RECORDED INFORMATION:
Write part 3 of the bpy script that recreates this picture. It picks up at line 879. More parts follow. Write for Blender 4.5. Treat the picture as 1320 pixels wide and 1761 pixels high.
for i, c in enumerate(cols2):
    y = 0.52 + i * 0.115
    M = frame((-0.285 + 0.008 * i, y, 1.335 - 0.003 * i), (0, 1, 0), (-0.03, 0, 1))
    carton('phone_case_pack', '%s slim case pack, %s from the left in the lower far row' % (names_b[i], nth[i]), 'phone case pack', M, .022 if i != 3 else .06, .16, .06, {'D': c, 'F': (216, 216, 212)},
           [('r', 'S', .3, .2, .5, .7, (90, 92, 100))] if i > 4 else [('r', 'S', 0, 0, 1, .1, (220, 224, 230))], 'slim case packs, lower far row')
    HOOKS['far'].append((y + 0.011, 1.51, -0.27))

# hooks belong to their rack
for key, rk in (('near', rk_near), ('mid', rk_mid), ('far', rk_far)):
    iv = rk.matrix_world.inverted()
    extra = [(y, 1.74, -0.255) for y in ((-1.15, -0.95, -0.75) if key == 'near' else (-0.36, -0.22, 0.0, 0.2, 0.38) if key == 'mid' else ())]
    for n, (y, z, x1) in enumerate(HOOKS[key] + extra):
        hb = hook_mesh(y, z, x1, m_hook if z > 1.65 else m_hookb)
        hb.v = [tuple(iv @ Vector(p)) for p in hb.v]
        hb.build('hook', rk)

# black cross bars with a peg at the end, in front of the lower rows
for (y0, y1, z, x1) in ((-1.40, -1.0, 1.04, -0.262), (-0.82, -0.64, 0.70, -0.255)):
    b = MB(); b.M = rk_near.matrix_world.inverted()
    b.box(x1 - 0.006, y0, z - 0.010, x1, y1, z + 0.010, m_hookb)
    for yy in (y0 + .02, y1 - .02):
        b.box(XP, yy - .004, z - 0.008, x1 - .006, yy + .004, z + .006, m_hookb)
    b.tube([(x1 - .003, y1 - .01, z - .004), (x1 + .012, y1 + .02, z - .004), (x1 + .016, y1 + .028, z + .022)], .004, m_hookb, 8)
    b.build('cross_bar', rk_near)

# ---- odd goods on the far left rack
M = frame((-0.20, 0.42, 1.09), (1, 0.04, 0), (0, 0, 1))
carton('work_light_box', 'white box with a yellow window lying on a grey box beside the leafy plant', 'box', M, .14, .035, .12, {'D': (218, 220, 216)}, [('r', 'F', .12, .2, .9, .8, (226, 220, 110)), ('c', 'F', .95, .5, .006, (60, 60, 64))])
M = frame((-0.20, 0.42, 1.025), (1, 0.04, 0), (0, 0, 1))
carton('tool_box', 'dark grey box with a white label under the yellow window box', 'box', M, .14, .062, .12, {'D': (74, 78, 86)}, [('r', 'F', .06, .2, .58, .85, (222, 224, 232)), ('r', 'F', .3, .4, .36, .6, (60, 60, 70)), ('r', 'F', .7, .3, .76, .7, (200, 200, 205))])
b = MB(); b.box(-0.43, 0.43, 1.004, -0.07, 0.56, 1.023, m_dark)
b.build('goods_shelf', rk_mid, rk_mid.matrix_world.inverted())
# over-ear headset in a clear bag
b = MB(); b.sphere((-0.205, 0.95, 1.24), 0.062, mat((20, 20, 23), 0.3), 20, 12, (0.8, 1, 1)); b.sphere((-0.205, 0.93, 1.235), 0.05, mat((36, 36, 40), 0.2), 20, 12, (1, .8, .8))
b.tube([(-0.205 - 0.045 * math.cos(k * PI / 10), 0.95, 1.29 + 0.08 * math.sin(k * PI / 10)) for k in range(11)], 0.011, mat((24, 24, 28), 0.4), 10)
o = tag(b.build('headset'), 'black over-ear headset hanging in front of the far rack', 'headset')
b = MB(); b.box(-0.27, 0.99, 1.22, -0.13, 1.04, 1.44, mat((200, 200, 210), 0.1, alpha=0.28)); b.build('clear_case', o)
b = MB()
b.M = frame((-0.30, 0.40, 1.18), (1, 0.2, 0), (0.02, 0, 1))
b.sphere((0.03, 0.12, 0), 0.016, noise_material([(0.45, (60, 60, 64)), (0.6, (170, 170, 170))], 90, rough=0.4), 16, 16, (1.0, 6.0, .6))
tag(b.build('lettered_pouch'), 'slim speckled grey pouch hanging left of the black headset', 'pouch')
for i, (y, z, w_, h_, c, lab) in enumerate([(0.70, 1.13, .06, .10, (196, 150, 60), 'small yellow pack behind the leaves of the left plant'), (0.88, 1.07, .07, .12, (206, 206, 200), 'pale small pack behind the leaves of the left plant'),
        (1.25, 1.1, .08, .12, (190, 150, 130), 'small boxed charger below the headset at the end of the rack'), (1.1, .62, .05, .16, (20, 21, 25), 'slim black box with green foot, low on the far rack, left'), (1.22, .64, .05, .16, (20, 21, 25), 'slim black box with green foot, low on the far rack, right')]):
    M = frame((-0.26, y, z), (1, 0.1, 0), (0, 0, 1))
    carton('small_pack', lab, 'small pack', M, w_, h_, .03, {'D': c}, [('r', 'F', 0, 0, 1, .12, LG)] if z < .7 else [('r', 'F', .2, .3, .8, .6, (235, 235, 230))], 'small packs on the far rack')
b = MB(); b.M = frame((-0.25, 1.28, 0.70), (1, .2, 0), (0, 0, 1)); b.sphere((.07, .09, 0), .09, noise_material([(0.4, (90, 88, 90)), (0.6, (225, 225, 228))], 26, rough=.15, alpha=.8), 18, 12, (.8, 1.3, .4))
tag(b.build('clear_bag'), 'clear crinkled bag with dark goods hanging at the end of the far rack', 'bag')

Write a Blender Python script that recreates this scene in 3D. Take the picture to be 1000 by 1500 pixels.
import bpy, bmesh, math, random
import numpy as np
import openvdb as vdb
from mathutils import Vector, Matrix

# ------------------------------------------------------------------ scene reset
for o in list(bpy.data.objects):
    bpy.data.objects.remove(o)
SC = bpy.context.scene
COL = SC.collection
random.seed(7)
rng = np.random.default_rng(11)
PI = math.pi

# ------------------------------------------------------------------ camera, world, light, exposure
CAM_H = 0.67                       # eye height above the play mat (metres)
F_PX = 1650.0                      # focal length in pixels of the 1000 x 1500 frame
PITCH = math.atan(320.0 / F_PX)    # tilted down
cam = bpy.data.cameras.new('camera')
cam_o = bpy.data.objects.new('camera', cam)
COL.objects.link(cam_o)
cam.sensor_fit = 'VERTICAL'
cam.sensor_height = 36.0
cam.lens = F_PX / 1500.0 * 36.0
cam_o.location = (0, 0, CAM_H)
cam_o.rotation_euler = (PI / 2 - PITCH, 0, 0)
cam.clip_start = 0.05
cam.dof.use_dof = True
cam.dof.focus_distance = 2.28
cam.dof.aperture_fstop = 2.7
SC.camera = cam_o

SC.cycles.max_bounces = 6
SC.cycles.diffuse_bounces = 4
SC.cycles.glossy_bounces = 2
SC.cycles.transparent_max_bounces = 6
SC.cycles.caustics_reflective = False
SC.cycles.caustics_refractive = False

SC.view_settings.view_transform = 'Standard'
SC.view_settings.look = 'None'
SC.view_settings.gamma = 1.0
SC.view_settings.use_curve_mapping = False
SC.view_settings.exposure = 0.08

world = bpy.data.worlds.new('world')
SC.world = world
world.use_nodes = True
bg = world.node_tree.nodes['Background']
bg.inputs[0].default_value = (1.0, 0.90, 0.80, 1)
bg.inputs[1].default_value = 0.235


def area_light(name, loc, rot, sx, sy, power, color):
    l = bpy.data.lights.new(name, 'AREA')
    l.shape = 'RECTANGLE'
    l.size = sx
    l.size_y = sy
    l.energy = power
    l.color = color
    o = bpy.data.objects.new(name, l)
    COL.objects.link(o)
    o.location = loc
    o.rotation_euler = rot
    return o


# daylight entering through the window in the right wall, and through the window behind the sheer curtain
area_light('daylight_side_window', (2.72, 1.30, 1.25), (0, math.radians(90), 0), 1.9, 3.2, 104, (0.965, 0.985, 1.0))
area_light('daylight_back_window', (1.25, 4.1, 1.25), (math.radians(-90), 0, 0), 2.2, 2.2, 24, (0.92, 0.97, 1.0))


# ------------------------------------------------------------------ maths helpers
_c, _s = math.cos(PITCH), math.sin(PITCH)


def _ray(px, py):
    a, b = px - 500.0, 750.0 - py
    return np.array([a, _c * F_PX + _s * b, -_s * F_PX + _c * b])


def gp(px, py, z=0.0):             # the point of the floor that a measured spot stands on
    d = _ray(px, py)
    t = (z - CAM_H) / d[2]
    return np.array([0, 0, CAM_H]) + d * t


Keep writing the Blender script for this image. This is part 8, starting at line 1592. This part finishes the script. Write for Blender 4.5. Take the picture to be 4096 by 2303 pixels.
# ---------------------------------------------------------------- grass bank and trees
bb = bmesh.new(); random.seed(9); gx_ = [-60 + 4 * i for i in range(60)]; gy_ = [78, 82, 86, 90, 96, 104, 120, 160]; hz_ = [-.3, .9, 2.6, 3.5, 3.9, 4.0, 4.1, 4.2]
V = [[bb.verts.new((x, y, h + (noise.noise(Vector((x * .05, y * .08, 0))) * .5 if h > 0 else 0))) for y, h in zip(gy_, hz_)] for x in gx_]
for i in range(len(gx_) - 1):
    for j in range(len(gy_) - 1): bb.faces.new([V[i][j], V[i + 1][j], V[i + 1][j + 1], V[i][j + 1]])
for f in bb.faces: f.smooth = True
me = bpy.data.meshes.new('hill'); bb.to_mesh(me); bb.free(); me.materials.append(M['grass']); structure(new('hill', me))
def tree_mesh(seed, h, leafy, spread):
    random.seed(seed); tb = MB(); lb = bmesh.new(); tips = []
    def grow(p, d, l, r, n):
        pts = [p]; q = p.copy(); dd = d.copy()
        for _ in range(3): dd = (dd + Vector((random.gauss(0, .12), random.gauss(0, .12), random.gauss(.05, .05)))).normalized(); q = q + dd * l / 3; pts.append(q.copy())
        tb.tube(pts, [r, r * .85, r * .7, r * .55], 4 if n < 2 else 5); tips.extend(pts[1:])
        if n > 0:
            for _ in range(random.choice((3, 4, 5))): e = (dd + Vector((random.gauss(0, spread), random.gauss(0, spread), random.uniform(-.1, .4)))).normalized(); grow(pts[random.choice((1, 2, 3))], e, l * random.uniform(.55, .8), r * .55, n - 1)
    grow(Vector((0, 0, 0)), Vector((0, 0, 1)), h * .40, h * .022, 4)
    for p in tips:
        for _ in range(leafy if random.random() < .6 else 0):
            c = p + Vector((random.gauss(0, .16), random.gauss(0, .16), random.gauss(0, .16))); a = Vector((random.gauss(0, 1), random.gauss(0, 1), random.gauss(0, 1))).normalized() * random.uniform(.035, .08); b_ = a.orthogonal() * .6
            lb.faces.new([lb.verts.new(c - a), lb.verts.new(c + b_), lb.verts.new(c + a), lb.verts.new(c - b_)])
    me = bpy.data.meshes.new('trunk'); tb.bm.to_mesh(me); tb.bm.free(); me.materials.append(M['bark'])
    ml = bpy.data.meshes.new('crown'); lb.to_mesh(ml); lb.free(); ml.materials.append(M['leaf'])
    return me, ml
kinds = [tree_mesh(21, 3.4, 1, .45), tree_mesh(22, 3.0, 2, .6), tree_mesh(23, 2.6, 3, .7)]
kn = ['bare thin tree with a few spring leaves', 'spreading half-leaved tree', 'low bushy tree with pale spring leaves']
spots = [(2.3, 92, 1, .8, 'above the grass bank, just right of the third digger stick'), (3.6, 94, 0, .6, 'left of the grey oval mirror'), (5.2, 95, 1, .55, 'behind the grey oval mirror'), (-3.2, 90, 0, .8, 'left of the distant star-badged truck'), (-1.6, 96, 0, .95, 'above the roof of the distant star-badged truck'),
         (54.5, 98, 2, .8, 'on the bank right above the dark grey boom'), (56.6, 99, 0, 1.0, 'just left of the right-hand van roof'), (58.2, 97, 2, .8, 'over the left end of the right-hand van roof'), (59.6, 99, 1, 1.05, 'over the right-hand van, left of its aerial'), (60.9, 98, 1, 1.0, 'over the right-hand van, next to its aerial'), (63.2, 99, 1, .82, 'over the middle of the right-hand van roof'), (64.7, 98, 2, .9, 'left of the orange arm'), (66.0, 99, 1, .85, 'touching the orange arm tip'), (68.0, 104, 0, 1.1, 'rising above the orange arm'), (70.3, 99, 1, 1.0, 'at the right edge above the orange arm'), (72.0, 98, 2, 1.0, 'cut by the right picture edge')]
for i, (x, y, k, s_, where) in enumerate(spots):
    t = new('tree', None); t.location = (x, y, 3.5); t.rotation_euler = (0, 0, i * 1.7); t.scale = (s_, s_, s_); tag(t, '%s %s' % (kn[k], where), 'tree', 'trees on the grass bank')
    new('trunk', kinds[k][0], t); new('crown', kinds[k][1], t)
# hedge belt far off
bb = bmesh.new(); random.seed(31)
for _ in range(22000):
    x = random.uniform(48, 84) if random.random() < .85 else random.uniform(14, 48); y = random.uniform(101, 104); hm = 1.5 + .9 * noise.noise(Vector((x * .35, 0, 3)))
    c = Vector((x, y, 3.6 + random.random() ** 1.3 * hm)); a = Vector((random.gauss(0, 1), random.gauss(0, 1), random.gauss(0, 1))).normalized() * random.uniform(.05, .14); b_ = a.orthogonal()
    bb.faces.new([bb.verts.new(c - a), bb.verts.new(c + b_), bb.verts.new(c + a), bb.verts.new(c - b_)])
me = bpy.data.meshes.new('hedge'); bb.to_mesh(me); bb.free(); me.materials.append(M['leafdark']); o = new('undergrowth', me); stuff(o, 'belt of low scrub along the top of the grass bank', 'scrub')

DO THIS: Write out every line from the entries where "script" appears.

THE SOLUTION:
Write part 3 of the bpy script that recreates this picture. It picks up at line 879. More parts follow. Write for Blender 4.5. Treat the picture as 1320 pixels wide and 1761 pixels high.
Write a Blender Python script that recreates this scene in 3D. Take the picture to be 1000 by 1500 pixels.
Keep writing the Blender script for this image. This is part 8, starting at line 1592. This part finishes the script. Write for Blender 4.5. Take the picture to be 4096 by 2303 pixels.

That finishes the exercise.